The RK4 function uses the fourth-order Runge-Kutta method to advance a solution to a system of ordinary differential equations one time-step H, given values for the variables Y and their derivatives Dydx known at X.
RK4 is based on the routine rk4 described in section 16.1 of Numerical Recipes in C: The Art of Scientific Computing (Second Edition), published by Cambridge University Press, and is used by permission.
Examples
To integrate the example system of differential equations for one time step, H:
H = 0.5
X = 0.0
Y = [4.0, 6.0]
dydx = DIFFERENTIAL(X,Y)
result = RK4(Y, dydx, X, H, 'differential')
PRINT, result
IDL prints:
3.11523 6.85767
This is the exact solution vector to five-decimal precision.
Syntax
Result = RK4( Y, Dydx, X, H, Derivs [, /DOUBLE] )
Return Value
Returns the integrations of the ordinary differential equations.
Arguments
Y
A vector of values for Y at X
Note: If RK4 is complex then only the real part is used for the computation.
Dydx
A vector of derivatives for Y at X.
X
A scalar value for the initial condition.
H
A scalar value giving interval length or step size.
Derivs
A scalar string specifying the name of a user-supplied IDL function that calculates the values of the derivatives Dydx at X. This function must accept two arguments: A scalar floating value X, and one n-element vector Y. It must return an n-element vector result.

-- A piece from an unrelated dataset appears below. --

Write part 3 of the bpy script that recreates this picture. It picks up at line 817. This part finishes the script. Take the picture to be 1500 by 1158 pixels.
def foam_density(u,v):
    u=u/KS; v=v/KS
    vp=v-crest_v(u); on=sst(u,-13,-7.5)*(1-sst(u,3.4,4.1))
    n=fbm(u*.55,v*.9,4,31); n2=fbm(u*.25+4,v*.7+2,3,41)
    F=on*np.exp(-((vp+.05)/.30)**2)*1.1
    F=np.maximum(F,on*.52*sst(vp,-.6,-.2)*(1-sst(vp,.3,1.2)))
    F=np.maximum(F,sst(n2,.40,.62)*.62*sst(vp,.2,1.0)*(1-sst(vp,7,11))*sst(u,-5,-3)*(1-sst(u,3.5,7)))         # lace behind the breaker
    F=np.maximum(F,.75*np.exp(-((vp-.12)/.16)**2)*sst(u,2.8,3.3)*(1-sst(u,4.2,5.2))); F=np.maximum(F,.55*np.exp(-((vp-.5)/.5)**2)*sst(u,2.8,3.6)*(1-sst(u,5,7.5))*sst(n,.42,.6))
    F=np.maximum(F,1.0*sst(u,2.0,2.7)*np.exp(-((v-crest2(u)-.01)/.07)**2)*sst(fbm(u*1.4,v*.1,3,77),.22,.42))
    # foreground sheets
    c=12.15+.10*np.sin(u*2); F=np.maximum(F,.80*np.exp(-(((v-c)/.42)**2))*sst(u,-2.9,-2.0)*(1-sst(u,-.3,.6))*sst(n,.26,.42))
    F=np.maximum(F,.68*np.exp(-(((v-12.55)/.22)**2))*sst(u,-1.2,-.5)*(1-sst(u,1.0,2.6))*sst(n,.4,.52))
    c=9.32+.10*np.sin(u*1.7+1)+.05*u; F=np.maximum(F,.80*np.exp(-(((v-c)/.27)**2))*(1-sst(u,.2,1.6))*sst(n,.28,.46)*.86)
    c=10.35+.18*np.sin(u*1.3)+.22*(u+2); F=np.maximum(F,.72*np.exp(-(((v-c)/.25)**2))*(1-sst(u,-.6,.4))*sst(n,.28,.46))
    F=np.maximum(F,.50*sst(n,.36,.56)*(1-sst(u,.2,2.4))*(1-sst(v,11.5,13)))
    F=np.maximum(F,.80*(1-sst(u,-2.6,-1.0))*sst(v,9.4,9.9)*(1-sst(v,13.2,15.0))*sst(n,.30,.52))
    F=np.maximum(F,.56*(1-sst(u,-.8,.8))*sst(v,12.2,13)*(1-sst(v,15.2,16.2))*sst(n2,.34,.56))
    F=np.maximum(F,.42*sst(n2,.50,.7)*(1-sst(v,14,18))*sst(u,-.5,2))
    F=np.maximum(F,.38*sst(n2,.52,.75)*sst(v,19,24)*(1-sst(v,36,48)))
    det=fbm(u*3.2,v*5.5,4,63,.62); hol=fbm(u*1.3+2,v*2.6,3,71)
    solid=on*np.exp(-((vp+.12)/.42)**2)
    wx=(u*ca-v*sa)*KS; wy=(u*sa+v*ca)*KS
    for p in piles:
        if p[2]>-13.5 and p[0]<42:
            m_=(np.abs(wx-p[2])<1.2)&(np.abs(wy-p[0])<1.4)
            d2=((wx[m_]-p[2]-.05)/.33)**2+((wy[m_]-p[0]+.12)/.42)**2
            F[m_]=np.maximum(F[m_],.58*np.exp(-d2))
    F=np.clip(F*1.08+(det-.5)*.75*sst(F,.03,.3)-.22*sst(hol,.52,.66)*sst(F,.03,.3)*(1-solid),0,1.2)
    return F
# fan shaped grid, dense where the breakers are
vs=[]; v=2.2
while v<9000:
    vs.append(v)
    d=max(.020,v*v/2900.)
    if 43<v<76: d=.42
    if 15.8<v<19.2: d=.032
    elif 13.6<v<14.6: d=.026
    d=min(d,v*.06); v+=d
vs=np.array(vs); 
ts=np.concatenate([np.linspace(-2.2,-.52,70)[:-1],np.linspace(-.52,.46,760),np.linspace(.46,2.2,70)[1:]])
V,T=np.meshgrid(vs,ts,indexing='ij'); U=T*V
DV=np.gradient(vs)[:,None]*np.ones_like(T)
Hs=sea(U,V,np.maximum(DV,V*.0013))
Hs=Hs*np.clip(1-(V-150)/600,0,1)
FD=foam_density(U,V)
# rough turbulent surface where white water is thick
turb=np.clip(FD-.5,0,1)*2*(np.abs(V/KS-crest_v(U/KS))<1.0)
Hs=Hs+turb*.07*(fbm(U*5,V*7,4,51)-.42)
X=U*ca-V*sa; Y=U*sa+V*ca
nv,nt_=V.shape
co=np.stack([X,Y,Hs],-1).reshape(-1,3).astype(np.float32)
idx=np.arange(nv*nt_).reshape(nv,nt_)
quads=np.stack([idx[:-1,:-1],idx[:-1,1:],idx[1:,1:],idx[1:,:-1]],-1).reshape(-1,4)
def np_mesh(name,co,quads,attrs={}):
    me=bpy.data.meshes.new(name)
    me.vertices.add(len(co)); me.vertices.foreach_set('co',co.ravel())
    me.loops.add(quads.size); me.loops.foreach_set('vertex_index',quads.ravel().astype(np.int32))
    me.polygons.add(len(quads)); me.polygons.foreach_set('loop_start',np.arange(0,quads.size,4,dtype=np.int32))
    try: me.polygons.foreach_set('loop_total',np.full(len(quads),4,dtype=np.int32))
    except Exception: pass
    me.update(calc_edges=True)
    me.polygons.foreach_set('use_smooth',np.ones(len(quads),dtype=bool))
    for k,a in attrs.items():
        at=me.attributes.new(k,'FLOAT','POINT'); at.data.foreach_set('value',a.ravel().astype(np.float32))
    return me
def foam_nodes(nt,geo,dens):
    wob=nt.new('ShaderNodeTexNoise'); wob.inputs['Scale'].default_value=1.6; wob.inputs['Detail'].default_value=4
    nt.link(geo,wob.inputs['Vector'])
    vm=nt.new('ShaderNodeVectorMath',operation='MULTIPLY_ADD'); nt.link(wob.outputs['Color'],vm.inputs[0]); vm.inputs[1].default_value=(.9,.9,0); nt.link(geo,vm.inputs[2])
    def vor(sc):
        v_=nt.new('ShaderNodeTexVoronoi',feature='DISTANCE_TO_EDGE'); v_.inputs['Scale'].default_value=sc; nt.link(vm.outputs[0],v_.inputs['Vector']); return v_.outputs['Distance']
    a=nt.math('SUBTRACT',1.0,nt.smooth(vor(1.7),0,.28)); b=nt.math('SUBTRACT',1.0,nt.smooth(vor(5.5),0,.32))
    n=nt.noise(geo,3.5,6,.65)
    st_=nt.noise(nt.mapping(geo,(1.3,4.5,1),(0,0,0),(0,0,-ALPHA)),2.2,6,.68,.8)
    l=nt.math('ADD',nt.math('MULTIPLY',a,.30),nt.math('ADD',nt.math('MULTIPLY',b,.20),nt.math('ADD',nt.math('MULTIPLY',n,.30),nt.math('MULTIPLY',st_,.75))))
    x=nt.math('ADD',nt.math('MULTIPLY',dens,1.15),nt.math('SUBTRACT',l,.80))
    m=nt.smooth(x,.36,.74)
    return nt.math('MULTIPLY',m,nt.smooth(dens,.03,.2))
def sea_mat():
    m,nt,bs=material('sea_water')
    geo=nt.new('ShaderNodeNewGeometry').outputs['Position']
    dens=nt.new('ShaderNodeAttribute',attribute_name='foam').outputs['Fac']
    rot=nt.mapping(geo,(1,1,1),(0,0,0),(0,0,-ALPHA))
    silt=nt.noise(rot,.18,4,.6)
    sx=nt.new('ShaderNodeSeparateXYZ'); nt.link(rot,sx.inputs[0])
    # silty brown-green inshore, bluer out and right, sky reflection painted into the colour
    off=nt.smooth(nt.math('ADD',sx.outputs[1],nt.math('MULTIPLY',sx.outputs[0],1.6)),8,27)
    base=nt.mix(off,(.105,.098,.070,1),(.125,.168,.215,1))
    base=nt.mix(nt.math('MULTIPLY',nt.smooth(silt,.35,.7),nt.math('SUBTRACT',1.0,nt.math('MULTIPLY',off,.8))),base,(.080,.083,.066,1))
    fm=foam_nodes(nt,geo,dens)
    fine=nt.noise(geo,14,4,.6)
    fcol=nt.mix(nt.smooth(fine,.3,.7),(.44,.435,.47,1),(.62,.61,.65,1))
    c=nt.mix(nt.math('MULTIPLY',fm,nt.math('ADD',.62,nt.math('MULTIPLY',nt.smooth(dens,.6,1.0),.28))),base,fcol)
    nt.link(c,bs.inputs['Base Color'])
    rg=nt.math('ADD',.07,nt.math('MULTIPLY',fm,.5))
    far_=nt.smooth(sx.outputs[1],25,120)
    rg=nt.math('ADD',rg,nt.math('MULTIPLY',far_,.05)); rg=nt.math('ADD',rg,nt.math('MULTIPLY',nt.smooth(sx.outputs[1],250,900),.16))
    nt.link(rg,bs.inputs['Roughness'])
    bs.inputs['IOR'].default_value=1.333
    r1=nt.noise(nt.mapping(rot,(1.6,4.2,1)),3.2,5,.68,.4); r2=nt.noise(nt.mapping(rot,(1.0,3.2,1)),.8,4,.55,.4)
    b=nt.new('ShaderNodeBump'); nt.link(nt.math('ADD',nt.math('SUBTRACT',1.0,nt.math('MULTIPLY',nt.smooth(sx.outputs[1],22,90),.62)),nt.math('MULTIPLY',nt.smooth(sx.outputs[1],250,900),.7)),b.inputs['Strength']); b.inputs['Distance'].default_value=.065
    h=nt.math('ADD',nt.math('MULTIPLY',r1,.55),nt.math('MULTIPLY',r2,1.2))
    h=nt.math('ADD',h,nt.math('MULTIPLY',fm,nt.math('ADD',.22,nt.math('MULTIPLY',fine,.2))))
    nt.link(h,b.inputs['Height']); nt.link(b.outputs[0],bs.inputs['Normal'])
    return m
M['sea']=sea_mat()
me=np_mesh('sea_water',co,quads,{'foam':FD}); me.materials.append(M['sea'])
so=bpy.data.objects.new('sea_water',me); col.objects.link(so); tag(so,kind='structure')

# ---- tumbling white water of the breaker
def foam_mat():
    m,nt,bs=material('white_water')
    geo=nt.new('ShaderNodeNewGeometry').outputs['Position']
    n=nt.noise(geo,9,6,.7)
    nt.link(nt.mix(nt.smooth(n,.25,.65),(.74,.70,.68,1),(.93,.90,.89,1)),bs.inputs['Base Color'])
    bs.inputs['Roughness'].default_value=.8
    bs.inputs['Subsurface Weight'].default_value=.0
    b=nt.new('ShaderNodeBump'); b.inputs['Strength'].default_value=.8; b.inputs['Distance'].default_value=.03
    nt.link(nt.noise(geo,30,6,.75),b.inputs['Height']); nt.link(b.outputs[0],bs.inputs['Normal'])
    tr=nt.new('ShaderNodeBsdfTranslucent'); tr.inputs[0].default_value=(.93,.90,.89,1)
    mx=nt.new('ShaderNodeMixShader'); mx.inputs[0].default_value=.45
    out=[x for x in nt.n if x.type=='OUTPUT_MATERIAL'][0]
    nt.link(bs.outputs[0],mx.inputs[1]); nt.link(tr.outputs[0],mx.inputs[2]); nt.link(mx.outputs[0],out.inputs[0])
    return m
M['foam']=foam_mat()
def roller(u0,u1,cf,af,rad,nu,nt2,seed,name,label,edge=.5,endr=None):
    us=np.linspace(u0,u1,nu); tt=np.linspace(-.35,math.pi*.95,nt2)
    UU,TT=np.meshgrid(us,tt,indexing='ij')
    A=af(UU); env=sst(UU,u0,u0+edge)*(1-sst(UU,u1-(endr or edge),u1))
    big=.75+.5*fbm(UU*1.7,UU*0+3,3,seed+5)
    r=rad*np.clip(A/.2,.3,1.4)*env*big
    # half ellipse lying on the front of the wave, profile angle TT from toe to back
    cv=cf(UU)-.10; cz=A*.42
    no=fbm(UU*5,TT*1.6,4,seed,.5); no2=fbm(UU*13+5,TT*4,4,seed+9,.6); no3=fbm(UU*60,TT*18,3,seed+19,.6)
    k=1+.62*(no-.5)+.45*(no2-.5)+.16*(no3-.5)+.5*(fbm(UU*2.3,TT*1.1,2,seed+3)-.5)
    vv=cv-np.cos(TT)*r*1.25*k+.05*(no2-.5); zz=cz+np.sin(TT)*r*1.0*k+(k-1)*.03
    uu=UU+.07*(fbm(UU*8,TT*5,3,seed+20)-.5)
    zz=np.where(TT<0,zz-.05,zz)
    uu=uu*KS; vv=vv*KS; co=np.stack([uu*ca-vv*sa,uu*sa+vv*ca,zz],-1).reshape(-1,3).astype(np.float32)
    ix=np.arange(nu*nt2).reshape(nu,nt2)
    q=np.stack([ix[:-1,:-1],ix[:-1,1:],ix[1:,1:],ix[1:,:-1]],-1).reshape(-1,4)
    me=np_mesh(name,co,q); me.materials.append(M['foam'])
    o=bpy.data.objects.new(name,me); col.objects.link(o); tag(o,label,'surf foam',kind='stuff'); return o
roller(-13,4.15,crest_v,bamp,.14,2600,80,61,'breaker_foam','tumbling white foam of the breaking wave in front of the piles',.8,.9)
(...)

For example, suppose the values of the derivatives are defined by the following relations:
dy0 / dx = –0.5y0, dy1 / dx = 4.0 – 0.3y1 – 0.1y0
We can write a function DIFFERENTIAL to express these relationships in the IDL language:
FUNCTION differential, X, Y
RETURN, [-0.5 * Y[0], 4.0 - 0.3 * Y[1] - 0.1 * Y[0]]
END
Keywords
DOUBLE
Set this keyword to force the computation to be done in double-precision arithmetic.